Monday, 28 May 2012

Finding God in a Week of Summers

'The Strand', Sandymount, Dublin, with an ice cream - it's too hot for coffee (28th May, 2012)

It all started last Monday. A hint of warmth on a surprisingly sunny day. People checked the weather forecasts when they got home and started posting pictures of the promised sun for what seemed to be five days in a row! But it wasn't just the pictures of happy suns that interested us - it was the appearance of long-awaited-above-19-degrees-temperatures. We were set for some summertime!

And each day, since that Monday, there have been delighted, surprised and grateful posts on facebook and folks' faces, as each day the sun has reappeared. There was one worrying morning when a mist prevailed for an hour or two - but the sun proved powerful enough to burn up the gloom and leave us with yet another day of delight.

It's heady stuff - this warmth and sunshine - in a country otherwise bereft of those two gifts for most of the year. People get a little giddy (on a national scale) and race out, throwing caution (restraint, inhibitions, sun protection, ice cream wrappers, and a little too much clothing) to the wind! They do things they wouldn't normally do. They have picnics. They sit on the grass. One family, perhaps believing grass-sitting to be a step too far, brought their entire set of wrought-iron garden furniture to the beach front yesterday. This beach front, at the end of my road, is normally filled (or not so filled if the winds are extreme) with determined walkers and joggers wrapped in warm clothing. This week, this outrageously warm week of 22, 23 and even 27 degrees, people have been walking, yes, but at a slower, more leisurely pace. Some will tell you it's because they're just too hot to move faster. Others because they're occupied with reminiscences of some 'sun-holiday' in Ibiza many moons ago. Others, it's down to the severe sunburn they received the day before which now inhibits any swift movement. Mostly it's because they're in no hurry for it (the 'summer') to be over.

While caution may be thrown to the wind, a certain sense of impending disappointment lies behind the euphoria. For they know, from years of experience, that this joy will not necessarily last beyond today. In fact, as this week wore on, I was not surprised to have a passenger in my car remark 'If this goes on much longer, we'll be crying out for rain'. Another lady commented that 'there should be a law against this kind of heat'. Indeed the law-enforcers had to be called upon to deal with a beach side skirmish yesterday between two 'tribes' of Dublin with a little too much of the 20-something degrees and a little more of the alcoholic thirst quenching that goes with it.

But we're all determined to enjoy this while it lasts. I walked along the Strand tonight with the intention of buying an ice cream to celebrate a week of summers (though to be truthful, I've been celebrating most of the seven days with an ice cream) only to find that they had sold out of all of my favourites and even those not-so-favourite fake pineapple ones. But there was no dampening of this warm-heartedness. That happiness that comes from the feeling of a warm breeze on bare arms - even as I walk past 'warning signs' of sun burnt, angry families who've had a little too much of a good thing.
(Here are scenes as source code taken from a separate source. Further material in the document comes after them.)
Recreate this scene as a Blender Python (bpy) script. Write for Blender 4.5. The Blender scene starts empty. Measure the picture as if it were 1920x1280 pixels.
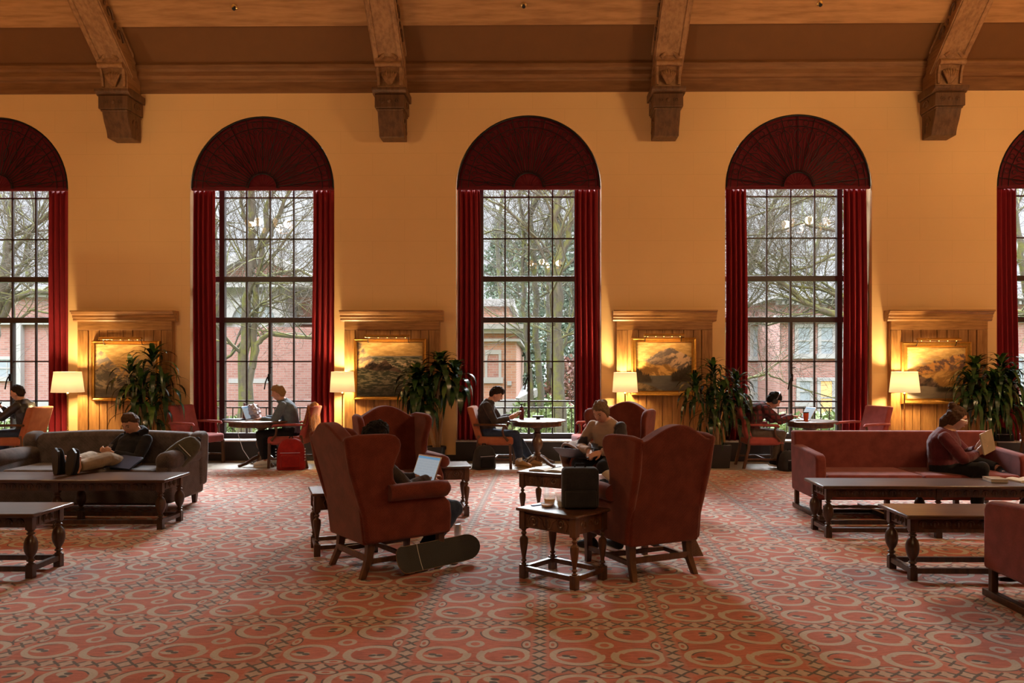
EXPO = 0.0; SKY = 12.0; LAMPW = 140; PICW = 1.2; CHW = 640; SUN = 46.0
import bpy, math, random
from mathutils import Vector, Matrix, noise
from math import sin, cos, pi, radians as R

# ---------------------------------------------------------------- camera model
F = 1480.0; PX, PY = 987.0, 683.0; EYE = 1.58; YAW = R(.69)
def ray(px, py):
    x = (px-PX)/F; z = (PY-py)/F
    return Vector((x*cos(YAW)-sin(YAW), x*sin(YAW)+cos(YAW), z))
def at(px, py, Y):
    r = ray(px, py); t = Y/r.y
    return Vector((r.x*t, Y, EYE+r.z*t))
def gr(px, py, z=0.0):
    r = ray(px, py); t = (z-EYE)/r.z
    return Vector((r.x*t, r.y*t, z))
WALL = 12.92; GLASS = 13.33
SC = bpy.context.scene; COL = SC.collection

# ---------------------------------------------------------------- materials
class E:
    """a tiny expression wrapper around shader Math nodes"""
    nt = None
    def __init__(s, v): s.v = v
    @staticmethod
    def op(o, *a):
        n = E.nt.nodes.new('ShaderNodeMath'); n.operation = o
        for i, x in enumerate(a):
            if isinstance(x, E): x = x.v
            if isinstance(x, (int, float)): n.inputs[i].default_value = x
            else: E.nt.links.new(x, n.inputs[i])
        return E(n.outputs[0])
    def __add__(s, o): return E.op('ADD', s, o)
    __radd__ = __add__
    def __sub__(s, o): return E.op('SUBTRACT', s, o)
    def __rsub__(s, o): return E.op('SUBTRACT', o, s)
    def __mul__(s, o): return E.op('MULTIPLY', s, o)
    __rmul__ = __mul__
    def __truediv__(s, o): return E.op('DIVIDE', s, o)
    def abs(s): return E.op('ABSOLUTE', s)
    def frac(s): return E.op('FRACT', s)
    def floor(s): return E.op('FLOOR', s)
def emin(a, b): return E.op('MINIMUM', a, b)
def emax(a, b): return E.op('MAXIMUM', a, b)
def esqrt(a): return E.op('SQRT', a)
def esin(a): return E.op('SINE', a)
def eatan2(a, b): return E.op('ARCTAN2', a, b)
def step(x, a, b):      # smooth 0 -> 1 as x goes a -> b
    n = E.nt.nodes.new('ShaderNodeMapRange'); n.interpolation_type = 'SMOOTHSTEP'; n.clamp = True
    if a <= b: n.inputs[1].default_value = a; n.inputs[2].default_value = b; n.inputs[3].default_value = 0; n.inputs[4].default_value = 1
    else: n.inputs[1].default_value = b; n.inputs[2].default_value = a; n.inputs[3].default_value = 1; n.inputs[4].default_value = 0
    E.nt.links.new(x.v, n.inputs[0]); return E(n.outputs[0])
def rgb(c): return (c[0], c[1], c[2], 1)
def mixc(f, a, b):
    n = E.nt.nodes.new('ShaderNodeMix'); n.data_type = 'RGBA'
    E.nt.links.new(f.v, n.inputs[0])
    for x, i in ((a, 6), (b, 7)):
        if isinstance(x, tuple): n.inputs[i].default_value = rgb(x)
        else: E.nt.links.new(x, n.inputs[i])
    return n.outputs[2]
def coords(kind='Object'):
    t = E.nt.nodes.new('ShaderNodeTexCoord'); s = E.nt.nodes.new('ShaderNodeSeparateXYZ')
    E.nt.links.new(t.outputs[kind], s.inputs[0])
    return E(s.outputs[0]), E(s.outputs[1]), E(s.outputs[2]), t.outputs[kind]
def vec(x, y, z=0.0):
    n = E.nt.nodes.new('ShaderNodeCombineXYZ')
    for i, a in enumerate((x, y, z)):
        if isinstance(a, E): E.nt.links.new(a.v, n.inputs[i])
        else: n.inputs[i].default_value = a
    return n.outputs[0]
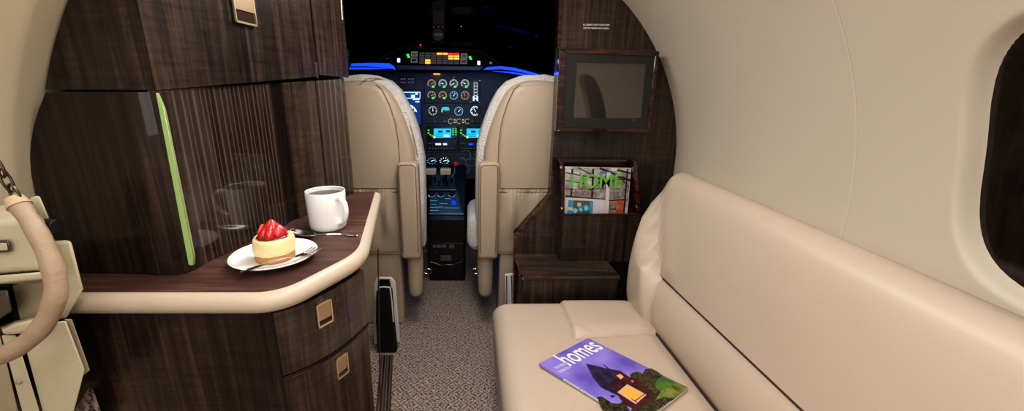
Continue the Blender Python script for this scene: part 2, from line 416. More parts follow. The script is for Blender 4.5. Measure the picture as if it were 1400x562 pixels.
# blue reflection at upper right of the windshield, put in as glowing bars
t = thing('blue_reflection', 'slanted blue reflection drawn as glowing bars high at the right edge of the dark windshield', 'light', P(758, 5, 2.3))
mb = MB()
for k in range(5):
    a = P(748+3.2*k, -6, 2.3); b_ = P(753+3.2*k, 14-1.2*(4-k), 2.3) if False else P(752+3.4*k, -1+3.6*k, 2.3)
    mb.tube([a, b_], .0022, 6)
mb.build('reflection_bar', G_BLUE, t)

# windshield centre post with compass
post_o = thing('windshield_post', 'grey centre post of the windshield with a small placard', 'post', P(599, 60, 2.5))
GREYP = flat('post grey', (64, 56, 52), .6)
mb = MB(); mb.prism([P(590, -12, 2.5), P(609, -12, 2.5), P(607.5, 60, 2.5), P(591.5, 60, 2.5)], (0, .03, 0)); mb.build('post', GREYP, post_o, bevel=.004)
mb = MB(); mb.prism([P(592, 15, 2.495), P(606.5, 15, 2.495), P(606.5, 33, 2.495), P(592, 33, 2.495)], (0, .004, 0)); mb.build('placard', flat('placard', (92, 84, 84), .6), post_o)
for u, m in ((593, G_RED), (599.5, G_WHT), (605.5, G_RED)):
    mb = MB(); mb.disc(P(u, 37, 2.49), .0032, .0032, depth=.006, seg=8); mb.build('indicator_light', flat('dim '+m.name, (120, 40, 40) if m is G_RED else (150, 150, 150), .5, emit=(255, 60, 40) if m is G_RED else (200, 200, 200), es=.3), post_o)
cmp_o = thing('standby_compass', 'small round black compass hanging under the windshield post', 'compass', P(599, 47, 2.47))
mb = MB(); mb.disc(P(599, 47, 2.44), .040, .040, depth=.06); mb.build('case', BLACK, cmp_o, bevel=.006)
mb = MB(); mb.disc(P(599, 47, 2.437), .028, .026, depth=.006); mb.build('dial', flat('compass dial', (40, 42, 44), .3), cmp_o)
text('marking', 'W 24', P(595, 49, 2.432), P(603.5, 49, 2.432), (0, 0, 1), .014, G_GREY, cmp_o)
mb = MB(); mb.tube([P(599, 54, 2.47), P(599, 66, 2.47)], .006, 8); mb.build('bracket', BLACK, cmp_o)
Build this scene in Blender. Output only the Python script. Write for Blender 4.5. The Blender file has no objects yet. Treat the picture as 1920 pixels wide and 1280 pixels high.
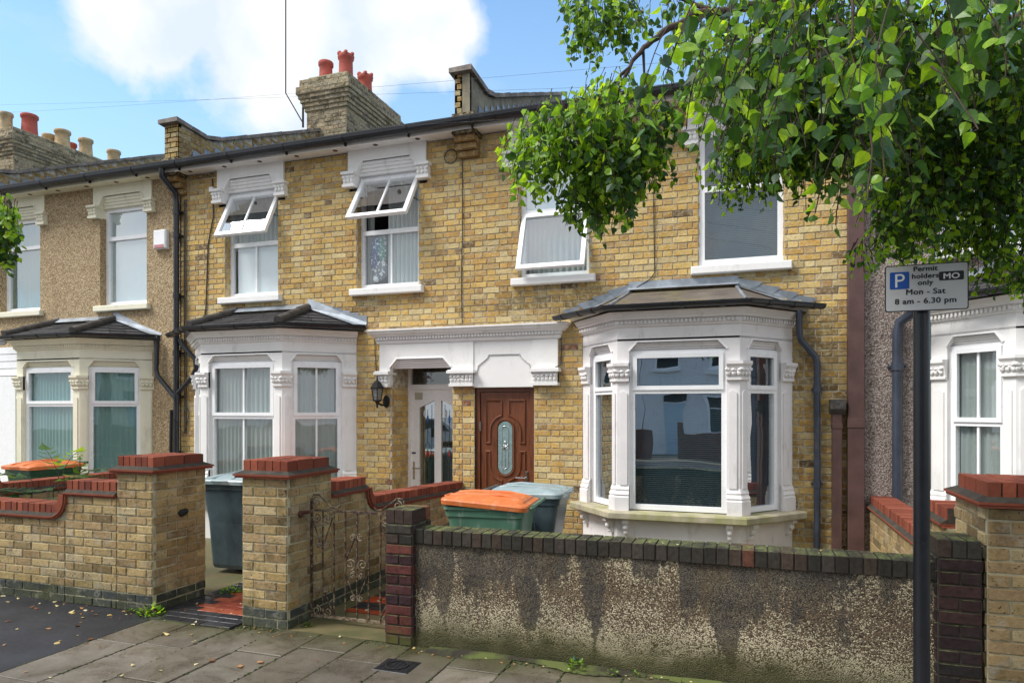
import bpy, math, random
from mathutils import Vector
R=math.radians
rnd=random.Random(7)
sc=bpy.context.scene
C=sc.collection
# ------------------------------------------------------------------ camera
PHI=R(19.0); CS,SN=math.cos(PHI),math.sin(PHI); FPX=1280.0; CH=1.75; HY=768.0
cd=bpy.data.cameras.new("camera"); cam=bpy.data.objects.new("camera",cd); C.objects.link(cam)
cam.location=(0,0,CH); cam.rotation_euler=(R(90),0,PHI)
cd.sensor_width=36; cd.lens=36*FPX/1920; cd.shift_y=(HY-640)/1920; cd.clip_end=500; cd.clip_start=0.05
sc.camera=cam
def W(px,py,z):                       # a point of the street measured at depth z metres from the camera
    t=(px-960)/FPX
    return Vector((z*(-SN+t*CS), z*(CS+t*SN), CH-(py-HY)/FPX*z))
def X(px,Y):                          # X of a measured column on the wall plane at Y
    t=(px-960)/FPX; return Y*(-SN+t*CS)/(CS+t*SN)
# ------------------------------------------------------------------ world and sun
SUN_EL,SUN_AZ=R(50),R(234)            # azimuth clockwise from +Y
w=bpy.data.worlds.new("World"); sc.world=w; w.use_nodes=True
nt=w.node_tree; nt.nodes.clear(); N=nt.nodes.new; L=nt.links.new
def wn(t,**k):
    n=N(t)
    for a,b in k.items(): setattr(n,a,b)
    return n
out=N('ShaderNodeOutputWorld'); bg=N('ShaderNodeBackground'); L(bg.outputs[0],out.inputs[0])
sky=wn('ShaderNodeTexSky',sky_type='NISHITA',sun_disc=False,sun_elevation=SUN_EL,sun_rotation=SUN_AZ,air_density=1.0,dust_density=0.5,ozone_density=1.5)
tc=N('ShaderNodeTexCoord')
def vm(op,a,b=None,s=None):
    n=wn('ShaderNodeVectorMath',operation=op)
    for i,v in enumerate((a,b)):
        if v is None: continue
        if isinstance(v,(tuple,list)): n.inputs[i].default_value=v
        else: L(v,n.inputs[i])
    return n
def ma(op,a,b=None,c=None,clamp=False):
    n=wn('ShaderNodeMath',operation=op,use_clamp=clamp)
    for i,v in enumerate((a,b,c)):
        if v is None: continue
        if isinstance(v,(int,float)): n.inputs[i].default_value=v
        else: L(v,n.inputs[i])
    return n.outputs[0]
dirv=vm('NORMALIZE',tc.outputs['Generated']).outputs[0]
def blob(px,py,r,st):
    d=W(px,py,1)-Vector((0,0,CH)); d.normalize()
    q=vm('SUBTRACT',dirv,tuple(d)).outputs[0]
    q=vm('MULTIPLY',q,(1,1,1.45)).outputs[0]
    ln=vm('LENGTH',q).outputs['Value']
    v=ma('SUBTRACT',1.0,ma('DIVIDE',ln,r)); v=ma('MAXIMUM',v,-0.6)
    return ma('MULTIPLY',v,st)
b1=blob(510,-20,.23,1.3); b2=blob(600,100,.13,1.2); b3=blob(740,40,.12,1.25); b4=blob(300,30,.11,1.1); b5=blob(570,210,.10,.9)
m=ma('MAXIMUM',b1,b2); m=ma('MAXIMUM',m,b3); m=ma('MAXIMUM',m,b4); m=ma('MAXIMUM',m,b5)
sep=N('ShaderNodeSeparateXYZ'); L(dirv,sep.inputs[0])
back=ma('MULTIPLY',ma('SUBTRACT',0.35,sep.outputs['Y']),0.55)   # thick cloud over the far side of the street
m=ma('MAXIMUM',m,back); m=ma('MAXIMUM',m,ma('MULTIPLY',ma('SUBTRACT',sep.outputs['Z'],0.72),2.2))
nz=wn('ShaderNodeTexNoise'); nz.inputs['Scale'].default_value=7; nz.inputs['Detail'].default_value=9; nz.inputs['Roughness'].default_value=.58; nz.inputs['Distortion'].default_value=.25
L(dirv,nz.inputs['Vector'])
nv=ma('MULTIPLY',ma('SUBTRACT',nz.outputs['Fac'],0.5),1.7)
nz3=wn('ShaderNodeTexNoise'); nz3.inputs['Scale'].default_value=5; nz3.inputs['Detail'].default_value=8; L(vm('MULTIPLY',dirv,(1,1,2.5)).outputs[0],nz3.inputs['Vector'])
wisp=ma('MULTIPLY',ma('SUBTRACT',nz3.outputs['Fac'],0.55),1.0,clamp=True)
mk=ma('ADD',m,nv)
mk=ma('MULTIPLY',ma('ADD',mk,0.02),2.6,clamp=True)
mk=ma('MAXIMUM',mk,wisp)
nz2=wn('ShaderNodeTexNoise'); nz2.inputs['Scale'].default_value=9; nz2.inputs['Detail'].default_value=6; L(dirv,nz2.inputs['Vector'])
cr=N('ShaderNodeValToRGB'); cr.color_ramp.elements[0].position=.36; cr.color_ramp.elements[0].color=(2.35,2.65,3.0,1); cr.color_ramp.elements[1].position=.60; cr.color_ramp.elements[1].color=(3.1,3.15,3.2,1)
L(nz2.outputs['Fac'],cr.inputs[0])
sat=N('ShaderNodeMix'); sat.data_type='RGBA'; sat.blend_type='MULTIPLY'; sat.inputs[0].default_value=1
L(sky.outputs[0],sat.inputs[6]); sat.inputs[7].default_value=(.62,.80,.86,1)
# paler air towards the horizon
hz=ma('SUBTRACT',0.62,sep.outputs['Z']); hz=ma('MULTIPLY',hz,1.15,clamp=True)
mh=N('ShaderNodeMix'); mh.data_type='RGBA'; L(hz,mh.inputs[0]); L(sat.outputs[2],mh.inputs[6]); mh.inputs[7].default_value=(2.0,2.65,3.0,1)
mx=N('ShaderNodeMix'); mx.data_type='RGBA'; L(mk,mx.inputs[0]); L(mh.outputs[2],mx.inputs[6]); L(cr.outputs[0],mx.inputs[7])
L(mx.outputs[2],bg.inputs[0]); bg.inputs[1].default_value=0.1
ld=bpy.data.lights.new("sun",'SUN'); lo=bpy.data.objects.new("sun",ld); C.objects.link(lo)
ld.energy=1.2; ld.angle=R(22); ld.color=(1,.97,.92)
sd=Vector((math.sin(SUN_AZ)*math.cos(SUN_EL),math.cos(SUN_AZ)*math.cos(SUN_EL),math.sin(SUN_EL)))
lo.rotation_euler=sd.to_track_quat('Z','Y').to_euler(); lo.location=(0,-5,12)
vs=sc.view_settings; vs.view_transform='Standard'; vs.look='None'; vs.exposure=1.78; vs.gamma=1; vs.use_curve_mapping=False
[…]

That longing for warmth and sunshine is a longing for something we get a small taste of - every now and then - of heavenly perfection. Of a happiness that fills our hearts and our senses. That lifts our cares and burdens (at least for a little while - until we have to face the inevitable 'buyer's remorse' as we see the unopened, unassembled BBQ we purchased the day before the sun disappeared). This God-given joy of sunshine highlights a longing we have for the light and warmth of the presence of God with us. When the apostle John saw a vision of the future home of those belonging to the Lamb he saw that 'the city does not need the sun or the moon to shine on it, for the glory of God gives it light, and the Lamb is its lamp. The nations will walk by its light, and the kings of the earth will bring their splendour into it.'

There'll be no fear of sunburn or sun-loss in that endless 'summer'.